--- Start of Data ---

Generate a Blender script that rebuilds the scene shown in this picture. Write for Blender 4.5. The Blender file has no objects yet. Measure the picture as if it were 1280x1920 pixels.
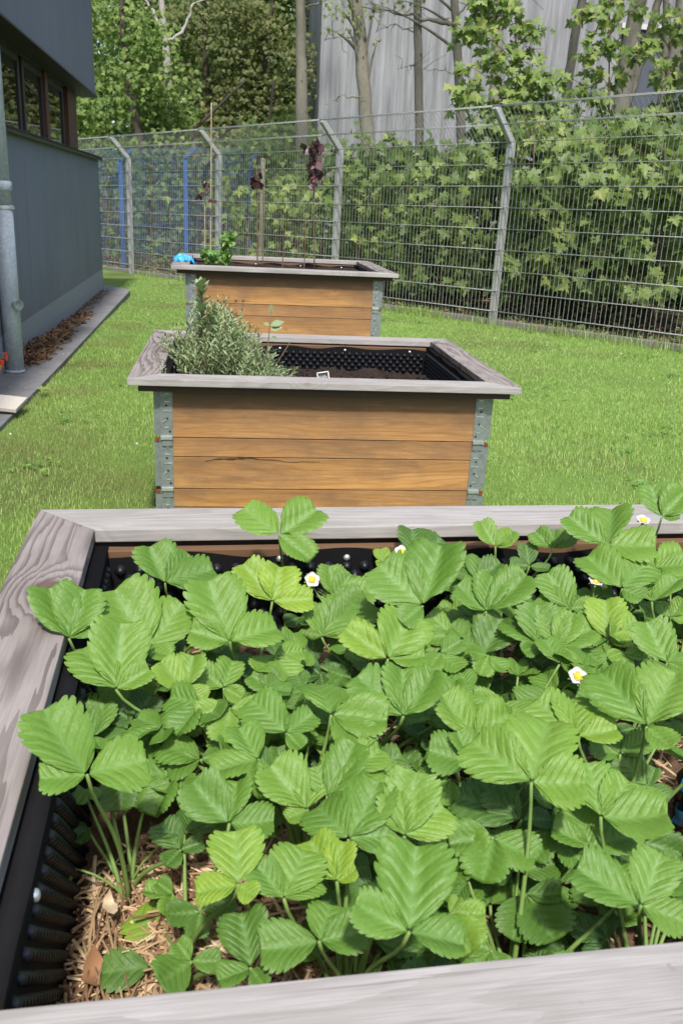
import bpy, bmesh, math
import numpy as np
from mathutils import Vector, Matrix

R = math.radians
S = bpy.context.scene
COL = S.collection
rng = np.random.default_rng(7)

# ------------------------------------------------------------------ camera
cam_d = bpy.data.cameras.new('camera')
cam = bpy.data.objects.new('camera', cam_d)
COL.objects.link(cam)
S.camera = cam
PITCH, YAW, ROLL = 0.3408, 0.1379, 0.0515
cp, sp, cy, sy = math.cos(PITCH), math.sin(PITCH), math.cos(YAW), math.sin(YAW)
fw = Vector((sy * cp, cy * cp, -sp))
rt = Vector((cy, -sy, 0))
up = rt.cross(fw)
cr, sr = math.cos(ROLL), math.sin(ROLL)
r2 = cr * rt + sr * up
u2 = -sr * rt + cr * up
M = Matrix((r2, u2, -fw)).transposed().to_4x4()
M.translation = Vector((-0.3596, -3.11, 1.2203))
cam.matrix_world = M
cam_d.sensor_fit = 'VERTICAL'
cam_d.sensor_height = 36
cam_d.sensor_width = 24
cam_d.lens = 36 * 1636.07 / 1920
cam_d.clip_start = 0.02
cam_d.clip_end = 500
cam_d.dof.use_dof = True
cam_d.dof.focus_distance = 1.9
cam_d.dof.aperture_fstop = 14

# ------------------------------------------------------------------ sky and sun
SUN_DIR = Vector((0.04, 0.56, -0.82)).normalized()      # the way the light travels
sun_el = math.asin(-SUN_DIR.z)
w = bpy.data.worlds.new('World')
S.world = w
w.use_nodes = True
nt = w.node_tree
sky = nt.nodes.new('ShaderNodeTexSky')
sky.sky_type = 'NISHITA'
sky.sun_disc = False
sky.sun_elevation = sun_el
sky.sun_rotation = math.atan2(-SUN_DIR.x, -SUN_DIR.y)
sky.air_density = 1.0
sky.dust_density = 2.5
nt.links.new(sky.outputs[0], nt.nodes['Background'].inputs[0])
nt.nodes['Background'].inputs[1].default_value = 0.15
sl = bpy.data.lights.new('sun', 'SUN')
sl.energy = 3.4
sl.angle = R(3.0)
sl.color = (1.0, 0.965, 0.92)
sun = bpy.data.objects.new('sun', sl)
COL.objects.link(sun)
sun.rotation_euler = SUN_DIR.to_track_quat('-Z', 'Y').to_euler()
S.view_settings.view_transform = 'Standard'
S.view_settings.look = 'None'
S.view_settings.exposure = 0.64
S.view_settings.gamma = 1
S.cycles.max_bounces = 6
S.cycles.transparent_max_bounces = 8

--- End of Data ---

[Task to carry out]
Wherever "objects" shows up in a line, copy that line.

[Result]
Generate a Blender script that rebuilds the scene shown in this picture. Write for Blender 4.5. The Blender file has no objects yet. Measure the picture as if it were 1280x1920 pixels.
cam = bpy.data.objects.new('camera', cam_d)
COL.objects.link(cam)
sun = bpy.data.objects.new('sun', sl)
COL.objects.link(sun)